Sweetened pensions add to Wayne County's money problems

Wayne County pensions are underfunded by 55 percent

By Rod Meloni - Reporter, CFP ®

DETROIT - Over the past several months on this blog you have learned about Wayne County's vast financial problems.

Read back: Wayne County and emergency management

We have shown how an emergency manager is not only possible but some inside the Guardian Building would welcome his or her arrival! The Prosecutor's Office is underfunded and suing to get more money. The Sheriff's Office is underfunded too and run much like an old fashioned general store where everyone puts stuff on their tab and the bills don't get paid. I am told by those who watch such things that Wayne County itself will likely run out of cash by next summer. It is so broke it is carrying more than $200 million in deficits into the current fiscal year.

Read back: Rod Meloni: Worthy's cry for help
Read back: Sheriff Napoleon makes his case

Then, like Detroit, there is the issue of underfunded pensions. Wayne County's officials will readily admit their pensions are underfunded by 55 percent! That means it cannot pay its pension obligations into the future. This is real trouble. And you may wonder how this problem got to this point and part of the answer would be, as Wayne County Commissioner Tim Killeen today put it, "sweetheart" pension deals.

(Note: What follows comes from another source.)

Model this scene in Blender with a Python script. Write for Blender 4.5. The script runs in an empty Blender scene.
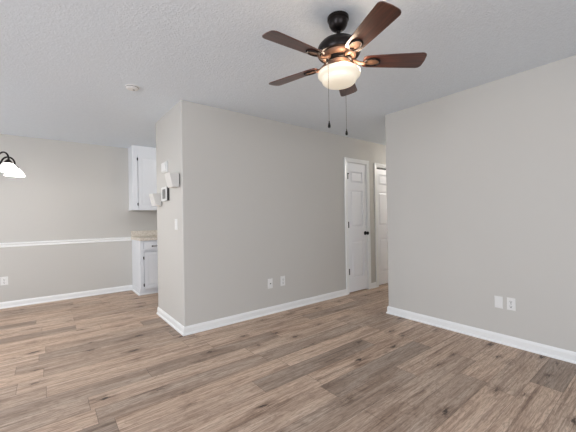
import bpy, bmesh, math, random
from mathutils import Vector, Matrix

S = bpy.context.scene
COL = S.collection
PI = math.pi
random.seed(4)

# ------------------------------------------------------------------ camera
H = 2.44                                   # ceiling height
F_PX, YAW, PITCH, ROLL, EYE = 307.25, 0.6651, 0.0063, -0.0173, 1.1937
fw = Vector((math.sin(YAW)*math.cos(PITCH), math.cos(YAW)*math.cos(PITCH), math.sin(PITCH)))
rt0 = Vector((math.cos(YAW), -math.sin(YAW), 0)); up0 = rt0.cross(fw)
rt = math.cos(ROLL)*rt0 + math.sin(ROLL)*up0
up = -math.sin(ROLL)*rt0 + math.cos(ROLL)*up0
cam_data = bpy.data.cameras.new('camera'); cam = bpy.data.objects.new('camera', cam_data); COL.objects.link(cam)
cam_data.sensor_fit = 'HORIZONTAL'; cam_data.sensor_width = 36.0
cam_data.lens = F_PX*36.0/576.0
cam_data.clip_start = 0.05
m = Matrix((rt, up, -fw)).transposed().to_4x4(); m.translation = Vector((0, 0, EYE))
cam.matrix_world = m
S.camera = cam

# ------------------------------------------------------------------ light
W = bpy.data.worlds.new('daylight'); S.world = W; W.use_nodes = True
W.node_tree.nodes['Background'].inputs[0].default_value = (0.86, 0.93, 1.0, 1)
W.node_tree.nodes['Background'].inputs[1].default_value = 1.0

def area(name, loc, direction, sx, sy, power, col=(1, 1, 1)):
    d = bpy.data.lights.new(name, 'AREA'); d.shape = 'RECTANGLE'; d.size = sx; d.size_y = sy
    d.energy = power; d.color = col
    o = bpy.data.objects.new(name, d); COL.objects.link(o); o.location = loc
    o.rotation_euler = Vector(direction).to_track_quat('-Z', 'Z').to_euler()
    return o
DAY = (0.905, 0.97, 1.08)
# daylight coming in at the windows of the left and rear walls
area('daylight_dining', (-2.84, 4.3, 1.15), (1, 0, -.12), 1.8, 2.0, 31, DAY)
area('daylight_side', (-2.84, 0.2, 1.35), (1, 0, -.45), 2.2, 1.6, 84, DAY)
area('daylight_rear', (-.3, -2.55, 1.35), (0, 1, -.25), 3.2, 1.6, 64, DAY)

S.view_settings.view_transform = 'Standard'
S.view_settings.look = 'None'
S.view_settings.gamma = 1.0
S.view_settings.use_curve_mapping = False
S.view_settings.exposure = 0.10

# ------------------------------------------------------------------ materials
def lin(c):
    return tuple(((v/255)/12.92 if v/255 <= .04045 else ((v/255+.055)/1.055)**2.4) for v in c)

class N:
    """tiny node-tree helper"""
    def __init__(s, name):
        s.m = bpy.data.materials.new(name); s.m.use_nodes = True
        s.t = s.m.node_tree; s.b = s.t.nodes['Principled BSDF']
    def n(s, kind, **kw):
        nd = s.t.nodes.new(kind)
        for k, v in kw.items(): setattr(nd, k, v)
        return nd
    def l(s, a, b): s.t.links.new(a, b)
    def math(s, op, a, b=None, c=None):
        nd = s.n('ShaderNodeMath', operation=op)
        for i, v in enumerate((a, b, c)):
            if v is None: continue
            if isinstance(v, (int, float)): nd.inputs[i].default_value = v
            else: s.l(v, nd.inputs[i])
        return nd.outputs[0]
    def xyz(s, x, y, z):
        nd = s.n('ShaderNodeCombineXYZ')
        for i, v in enumerate((x, y, z)):
            if isinstance(v, (int, float)): nd.inputs[i].default_value = v
            else: s.l(v, nd.inputs[i])
        return nd.outputs[0]
    def ramp(s, fac, stops):
        nd = s.n('ShaderNodeValToRGB'); e = nd.color_ramp.elements
        while len(e) < len(stops): e.new(0.5)
        for el, (p, c) in zip(e, stops):
            el.position = p; el.color = (*c, 1) if len(c) == 3 else c
        s.l(fac, nd.inputs[0]); return nd.outputs[0]
    def noise(s, vec, scale=5, detail=3, rough=.5, dist=0.0):
        nd = s.n('ShaderNodeTexNoise'); s.l(vec, nd.inputs['Vector'])
        nd.inputs['Scale'].default_value = scale; nd.inputs['Detail'].default_value = detail
        nd.inputs['Roughness'].default_value = rough; nd.inputs['Distortion'].default_value = dist
        return nd.outputs['Fac']
    def mix(s, fac, a, b, blend='MIX'):
        nd = s.n('ShaderNodeMix', data_type='RGBA', blend_type=blend)
        for sock, v in ((nd.inputs['Factor'], fac), (nd.inputs['A'], a), (nd.inputs['B'], b)):
            if isinstance(v, (int, float)): sock.default_value = v
            elif isinstance(v, tuple): sock.default_value = (*v, 1)
            else: s.l(v, sock)
        return nd.outputs['Result']
    def bump(s, h, strength, dist):
        nd = s.n('ShaderNodeBump'); nd.inputs['Strength'].default_value = strength; nd.inputs['Distance'].default_value = dist
        s.l(h, nd.inputs['Height']); s.l(nd.outputs[0], s.b.inputs['Normal'])
    def pos(s):
        return s.n('ShaderNodeNewGeometry').outputs['Position']

def simple(name, col, rough=.5, metal=0.0, var=0.03, scale=9.0, bump=0.0, emit=None, estr=0.0, spec=None):
    k = N(name)
    oc = k.n('ShaderNodeTexCoord').outputs['Object']
    f = k.noise(oc, scale, 3)
    c1 = tuple(max(0, v*(1-var)) for v in col); c2 = tuple(min(1, v*(1+var)) for v in col)
    k.l(k.mix(f, c1, c2), k.b.inputs['Base Color'])
    k.b.inputs['Roughness'].default_value = rough; k.b.inputs['Metallic'].default_value = metal
    if spec is not None: k.b.inputs['Specular IOR Level'].default_value = spec
    if bump: k.bump(k.noise(oc, scale*18, 2), bump, .002)
    if emit:
        k.b.inputs['Emission Color'].default_value = (*emit, 1); k.b.inputs['Emission Strength'].default_value = estr
    return k.m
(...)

You may have heard about Wayne County Executive Robert Ficano appointees who were offered big pension deals; former development director and airport director Turkia Awada-Mullen is one of 15 appointees who ended up suing because the county reneged on a sweetened pension deal. Former Ficano chief of staff Matt Schenk is another. He is 42 years old, and while he had to put some $400,000 into the kitty to buy more time to qualify for the pension, he will receive roughly $94,000 a year in county pension after just eight years with Wayne County.

Lawsuit claims sweetened pension deal is bad

But Local 4 today learned of more pension problems. A new lawsuit filed last Friday has two now retired employees who were sold a sweetened pension deal suing because the deal is a bad one, that flies in the face of IRS rules and therefore the women have to not only live on smaller pensions but will also have to give money back!

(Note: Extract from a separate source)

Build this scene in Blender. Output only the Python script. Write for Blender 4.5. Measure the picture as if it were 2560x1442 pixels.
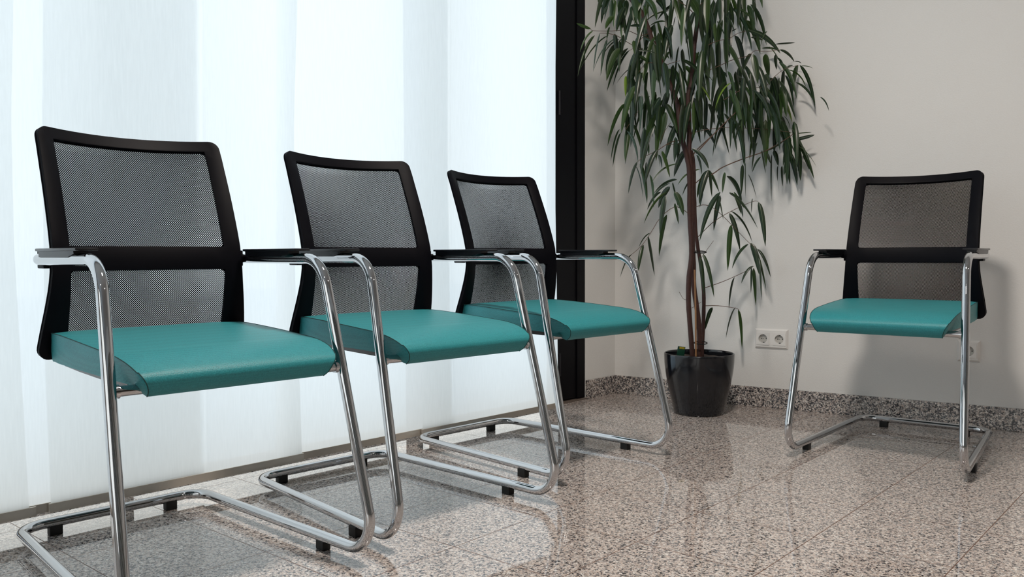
import bpy, bmesh, math, random
from mathutils import Vector, Matrix
SKY = 1.88
LAMPS = [(0.296, 1.52, 50.0, (1, 0.90, 0.81)), (2.4, 0.5, 10.0, (1, 0.82, 0.68)), (-0.6, -0.9, 4.0, (1, 0.92, 0.84))]
HOLE = 0.262
PI = math.pi
for _o in list(bpy.data.objects): bpy.data.objects.remove(_o, do_unlink=True)
SC = bpy.context.scene
C = SC.collection

# ------------------------------------------------------------------ camera
CAM_H, PITCH, ROLL = 0.657045, 0.040039, -0.003065
cd = bpy.data.cameras.new('camera'); cam = bpy.data.objects.new('camera', cd); C.objects.link(cam)
cd.sensor_width = 36.0; cd.lens = 2120.07 * 36.0 / 2560.0; cd.clip_start = 0.05; cd.clip_end = 200
_f = Vector((0, math.cos(PITCH), -math.sin(PITCH))); _u = Vector((0, math.sin(PITCH), math.cos(PITCH))); _r = Vector((1, 0, 0))
_r2 = _r * math.cos(ROLL) + _u * math.sin(ROLL); _u2 = -_r * math.sin(ROLL) + _u * math.cos(ROLL)
cam.matrix_world = Matrix(((_r2.x, _u2.x, -_f.x, 0), (_r2.y, _u2.y, -_f.y, 0), (_r2.z, _u2.z, -_f.z, CAM_H), (0, 0, 0, 1)))
SC.camera = cam

# ------------------------------------------------------------------ colour management
SC.view_settings.view_transform = 'Standard'
SC.view_settings.look = 'None'
SC.view_settings.exposure = 0.0
SC.view_settings.gamma = 1.0
SC.view_settings.use_curve_mapping = False
SC.cycles.use_denoising = True
SC.cycles.max_bounces = 10
SC.cycles.diffuse_bounces = 5
SC.cycles.glossy_bounces = 6
SC.cycles.transmission_bounces = 8
SC.cycles.transparent_max_bounces = 24
SC.cycles.sample_clamp_indirect = 6.0
SC.cycles.caustics_reflective = False
SC.cycles.caustics_refractive = False

# ------------------------------------------------------------------ sky outside
W = bpy.data.worlds.new('daylight'); SC.world = W; W.use_nodes = True
nt = W.node_tree; nt.nodes.clear()
tc = nt.nodes.new('ShaderNodeTexCoord'); sp = nt.nodes.new('ShaderNodeSeparateXYZ'); cr = nt.nodes.new('ShaderNodeValToRGB')
mp = nt.nodes.new('ShaderNodeMapRange'); mp.inputs[1].default_value = -1; mp.inputs[2].default_value = 1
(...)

Tamara Harmon and Sue Hamilton-Smith claim they received letters back in September from the Wayne County Employee Retirement System that notified them of their impending financial troubles. They claim it's a breach of contract that the county is changing the rules of the game after the fact when it was the county's program they followed and would never have retired had the county not told them they could either take the deal or be terminated from employment.

View: Harmon and Hamilton-Smith lawsuit

What's more, the women claim the county offered to loan them money to pay into the step-up plan incentivizing them to get involved. The women claim they emptied their retirement accounts in order to pay money into the system and were counting on their increased pension dollars to live on into the future. Now that is all up in the air and they want the county to have to pay them back in full and also pay for all of their attorney and accounting fees to unravel this mess.

The stepped-up pension programs are part of Ficano's desire and need to cull the ranks of his appointees. At the time, Harmon and Hamilton-Smith say they were told of 100 appointees the county needed to cut 40 positions and they were given a quick two weeks to make their decisions. Now, two years later and out of the county, they are angry about having their retirements challenged and severely cut.

This is yet another example of the county fumbling its way through its financial crisis. Bob Ficano's office had not seen the lawsuit as of tonight and is not commenting but needless to say this is just another log on the financial fire that says the county is courting great big trouble.

No doubt the State of Michigan Treasurer's Office is watching. Needless to say they are the ones who decide whether an emergency manager might be necessary.

No one in Lansing wants to pull this lever, and yet there seems little doubt they may find themselves forced into doing so.